On Thu, Aug 13, 2009 at 05:57:57PM -0500, Haudy Kazemi wrote:
> >Therefore, if you need to interoperate with MacOS X then you should
> >enable the normalization feature.
> >  
> Thank you for the reply. My goal is to configure the filesystem for the 
> lowest common denominator without knowing up front which clients will be 
> used. OS X and Win XP are listed because they are commonly used as 
> desktop OSes.  Ubuntu Linux is a third potential desktop OS.

Right, so set normalization=formD .

> The normalization property documentation says "this property indicates 
> whether a file system should perform a unicode normalization of file 
> names whenever two file names are compared.  File names are always 
> stored unmodified, names are normalized as part of any comparison 
> process."  Where does the file system use filename comparisons and what 
> does it use them for?  Filename collision checking?  Sorting?

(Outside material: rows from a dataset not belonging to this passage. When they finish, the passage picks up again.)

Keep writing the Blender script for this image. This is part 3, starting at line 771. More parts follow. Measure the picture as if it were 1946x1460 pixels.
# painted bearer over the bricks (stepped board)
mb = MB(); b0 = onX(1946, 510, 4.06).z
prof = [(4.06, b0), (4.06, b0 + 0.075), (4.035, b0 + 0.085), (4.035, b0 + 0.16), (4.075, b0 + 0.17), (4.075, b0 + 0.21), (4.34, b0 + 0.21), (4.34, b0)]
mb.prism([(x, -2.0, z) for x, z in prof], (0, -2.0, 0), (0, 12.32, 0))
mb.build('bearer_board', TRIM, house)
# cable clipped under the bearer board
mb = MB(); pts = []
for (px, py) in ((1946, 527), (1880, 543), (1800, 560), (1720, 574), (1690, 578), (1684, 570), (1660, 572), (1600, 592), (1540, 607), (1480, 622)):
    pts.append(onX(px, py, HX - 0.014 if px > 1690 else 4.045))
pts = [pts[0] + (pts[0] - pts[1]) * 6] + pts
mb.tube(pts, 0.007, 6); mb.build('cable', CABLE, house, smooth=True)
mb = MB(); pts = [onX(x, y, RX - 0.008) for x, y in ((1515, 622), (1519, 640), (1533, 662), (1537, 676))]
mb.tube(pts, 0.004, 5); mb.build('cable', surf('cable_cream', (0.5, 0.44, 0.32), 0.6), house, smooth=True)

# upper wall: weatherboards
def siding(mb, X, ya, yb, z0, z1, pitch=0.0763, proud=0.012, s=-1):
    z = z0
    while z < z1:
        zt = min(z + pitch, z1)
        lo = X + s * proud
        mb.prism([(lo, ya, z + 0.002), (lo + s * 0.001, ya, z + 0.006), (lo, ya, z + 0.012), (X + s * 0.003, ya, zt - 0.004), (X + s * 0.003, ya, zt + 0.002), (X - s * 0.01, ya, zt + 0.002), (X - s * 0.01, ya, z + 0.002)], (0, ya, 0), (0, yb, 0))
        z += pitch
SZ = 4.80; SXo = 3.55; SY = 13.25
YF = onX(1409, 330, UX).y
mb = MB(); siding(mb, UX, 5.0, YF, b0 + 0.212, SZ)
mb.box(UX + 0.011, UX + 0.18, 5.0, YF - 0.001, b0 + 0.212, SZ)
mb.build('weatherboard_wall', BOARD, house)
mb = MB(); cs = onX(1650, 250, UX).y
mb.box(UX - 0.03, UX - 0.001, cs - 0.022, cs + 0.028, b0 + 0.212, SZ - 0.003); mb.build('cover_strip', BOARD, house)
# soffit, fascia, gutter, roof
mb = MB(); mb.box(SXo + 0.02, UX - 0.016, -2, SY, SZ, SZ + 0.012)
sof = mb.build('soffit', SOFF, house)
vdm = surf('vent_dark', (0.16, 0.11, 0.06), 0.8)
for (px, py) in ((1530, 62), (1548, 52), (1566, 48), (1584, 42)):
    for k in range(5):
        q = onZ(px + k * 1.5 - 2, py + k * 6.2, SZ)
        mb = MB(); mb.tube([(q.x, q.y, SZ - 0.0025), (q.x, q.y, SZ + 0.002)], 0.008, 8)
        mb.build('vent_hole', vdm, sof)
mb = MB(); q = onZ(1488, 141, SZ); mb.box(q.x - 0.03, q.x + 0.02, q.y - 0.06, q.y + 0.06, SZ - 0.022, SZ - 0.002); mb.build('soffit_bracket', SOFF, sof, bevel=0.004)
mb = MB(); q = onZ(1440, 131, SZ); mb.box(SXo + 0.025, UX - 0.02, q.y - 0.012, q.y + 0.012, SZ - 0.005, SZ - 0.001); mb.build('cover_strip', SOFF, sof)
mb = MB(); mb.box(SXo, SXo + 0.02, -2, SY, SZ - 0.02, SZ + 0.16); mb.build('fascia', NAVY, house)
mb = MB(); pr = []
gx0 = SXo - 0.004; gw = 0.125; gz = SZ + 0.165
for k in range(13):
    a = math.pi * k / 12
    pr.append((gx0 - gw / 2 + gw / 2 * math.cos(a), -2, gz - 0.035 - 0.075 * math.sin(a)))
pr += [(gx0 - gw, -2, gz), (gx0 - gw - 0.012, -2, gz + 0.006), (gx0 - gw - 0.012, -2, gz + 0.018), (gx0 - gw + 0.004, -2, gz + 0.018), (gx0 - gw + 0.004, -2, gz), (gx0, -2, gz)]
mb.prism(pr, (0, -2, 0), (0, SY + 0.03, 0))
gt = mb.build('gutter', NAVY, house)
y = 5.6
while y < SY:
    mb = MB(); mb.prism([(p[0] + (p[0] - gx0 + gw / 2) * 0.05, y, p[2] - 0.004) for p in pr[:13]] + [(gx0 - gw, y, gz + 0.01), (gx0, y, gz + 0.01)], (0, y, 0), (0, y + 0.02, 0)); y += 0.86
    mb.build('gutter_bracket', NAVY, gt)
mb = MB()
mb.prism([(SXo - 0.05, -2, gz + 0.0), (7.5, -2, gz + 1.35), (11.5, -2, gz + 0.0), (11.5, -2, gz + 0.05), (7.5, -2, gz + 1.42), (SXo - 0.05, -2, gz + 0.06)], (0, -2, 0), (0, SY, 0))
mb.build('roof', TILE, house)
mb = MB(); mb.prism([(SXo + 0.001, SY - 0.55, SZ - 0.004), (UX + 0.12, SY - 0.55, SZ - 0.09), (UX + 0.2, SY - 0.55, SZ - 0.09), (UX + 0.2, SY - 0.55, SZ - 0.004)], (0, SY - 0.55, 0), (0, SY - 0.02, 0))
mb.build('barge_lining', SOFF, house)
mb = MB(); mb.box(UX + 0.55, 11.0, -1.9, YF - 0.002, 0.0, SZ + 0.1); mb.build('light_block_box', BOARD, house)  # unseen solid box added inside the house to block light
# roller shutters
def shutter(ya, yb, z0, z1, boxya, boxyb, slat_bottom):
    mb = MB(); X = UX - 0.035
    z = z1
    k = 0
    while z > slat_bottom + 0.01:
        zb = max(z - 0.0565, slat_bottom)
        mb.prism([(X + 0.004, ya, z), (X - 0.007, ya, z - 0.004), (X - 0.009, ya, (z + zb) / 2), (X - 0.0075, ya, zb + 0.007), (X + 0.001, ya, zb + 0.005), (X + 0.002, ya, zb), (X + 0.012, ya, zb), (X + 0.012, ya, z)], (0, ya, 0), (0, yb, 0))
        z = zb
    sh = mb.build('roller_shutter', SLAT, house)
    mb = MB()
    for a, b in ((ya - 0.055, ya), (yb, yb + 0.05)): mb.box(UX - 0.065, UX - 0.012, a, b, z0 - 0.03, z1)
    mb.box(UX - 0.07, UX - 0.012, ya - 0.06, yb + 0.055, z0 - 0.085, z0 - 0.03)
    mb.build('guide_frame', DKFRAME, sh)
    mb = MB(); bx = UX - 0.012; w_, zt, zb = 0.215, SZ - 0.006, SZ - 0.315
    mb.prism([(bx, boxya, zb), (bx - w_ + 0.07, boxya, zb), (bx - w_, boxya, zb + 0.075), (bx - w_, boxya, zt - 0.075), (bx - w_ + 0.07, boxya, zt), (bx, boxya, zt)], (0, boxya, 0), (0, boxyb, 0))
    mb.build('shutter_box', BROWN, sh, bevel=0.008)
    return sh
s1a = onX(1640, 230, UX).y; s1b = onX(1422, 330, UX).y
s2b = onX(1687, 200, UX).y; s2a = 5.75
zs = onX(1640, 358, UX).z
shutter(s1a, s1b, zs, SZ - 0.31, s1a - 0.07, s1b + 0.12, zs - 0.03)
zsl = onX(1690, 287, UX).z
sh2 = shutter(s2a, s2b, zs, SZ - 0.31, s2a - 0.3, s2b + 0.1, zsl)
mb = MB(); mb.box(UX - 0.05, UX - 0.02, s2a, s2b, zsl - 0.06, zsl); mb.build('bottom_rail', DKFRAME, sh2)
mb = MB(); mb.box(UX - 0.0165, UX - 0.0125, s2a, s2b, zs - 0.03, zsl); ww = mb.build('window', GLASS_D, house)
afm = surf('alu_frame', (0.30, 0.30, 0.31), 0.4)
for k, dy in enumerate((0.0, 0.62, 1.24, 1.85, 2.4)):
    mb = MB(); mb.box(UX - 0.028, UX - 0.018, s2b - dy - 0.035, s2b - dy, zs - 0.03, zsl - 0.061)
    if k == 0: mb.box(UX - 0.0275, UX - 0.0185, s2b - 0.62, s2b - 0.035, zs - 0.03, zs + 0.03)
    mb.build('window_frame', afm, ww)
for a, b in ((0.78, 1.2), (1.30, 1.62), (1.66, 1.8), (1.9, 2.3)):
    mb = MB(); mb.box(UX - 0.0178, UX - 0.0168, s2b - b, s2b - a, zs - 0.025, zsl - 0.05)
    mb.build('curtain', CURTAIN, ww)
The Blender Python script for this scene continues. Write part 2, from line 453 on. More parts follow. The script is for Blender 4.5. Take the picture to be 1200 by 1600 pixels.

The system does filename comparisons when doing lookups
(open("/foo/bar/baz", ...) does at least three such lookups, for
example), and on create (since that involves a lookup).

Yes, this is about collisions.  Consider a file named "รก" (that's "a"
with an acute accent).  There are _two_ possible encodings for that name
in UTF-8.  That means that you could have two files in the same
directory and with the same name, though they'd have different names if
you looked at the bytes that make up the names.  That would be
confusing, at the very least.

To avoid such collisions you can enable normalization.

You can find more here:

http://blogs.sun.com/nico/entry/filesystem_i18n

> Is it used for any other operation, say when returning a filename to an 
> application?  Would applications reading/writing files to a ZFS 

No, directory listings always return the filename used when the file
name was created, without any normalization.

> filesystem ever notice the difference in normalization settings as long 
> as they produce filenames that do not conflict with existing names or 
> create invalid UTF8?  The documentation says filenames are stored 
> unmodified, which sounds like things should be transparent to applications.

Applications shouldn't notice normalization being enabled.  The only
reasons to disable normalization are: a) you don't want to force the use
of UTF-8, or b) you consistently use a single normalization form and you
don't want to pay a penalty for normalizing on lookup.

(b) is probably not a problem -- the normalization code is fast if you
use all US-ASCII strings, and it's linear with the number of non-ASCII,
Unicode codepoints in file names.  But I don't have performance numbers
to share.  I think that normalization should be enabled by default if
you enable utf8only, and utf8only should probably be enabled by default
in Solaris, but that's just my personal opinion.

> (In regard to filename collision checking, if non-normalized unmodified 
> filenames are always stored on disk, and they don't conflict in 
> non-normalized form, what would the point be of normalizing the 
> filenames for a comparison?  To verify there isn't conflict in 
> normalized forms, and if there is no conflict with an existing file to 
> allow the filename to be written unmodified?)

Yes.

> The ZFS documentation doesn't list the valid values for the 
> normalization property other than 'none.  From your reply and from the 

The zfs(1M) manpage lists them:

     normalization = none | formD | formKCf

That's not all existing Unicode normalization forms, no.  The reason for
this is that we only normalize on lookup (the file names returned by
readdir are not normalized), and for that the forms C and D are
semantically equivalent, but K and non-K forms are not semantically
equivalent, so we need one K form and one non-K form.  NFD is faster
than NFC, but the K forms require a trip through form C, so NFKC is
faster than NFKD (at least if I remember correctly).  Which means that
NFD and NFKC were sufficient, and there's no reason to ever want NFC or
NFKD.

> suggest they be added to the documentation at
> http://dlc.sun.com/osol/docs/content/ZFSADMIN/gazss.html

Yes, that's a good point.

PS:  ZFS directories are hashed.  When normalization is enabled, the
     hash keys are normalized on create, but the hash contents are not,
     so filenames rename unnormalized.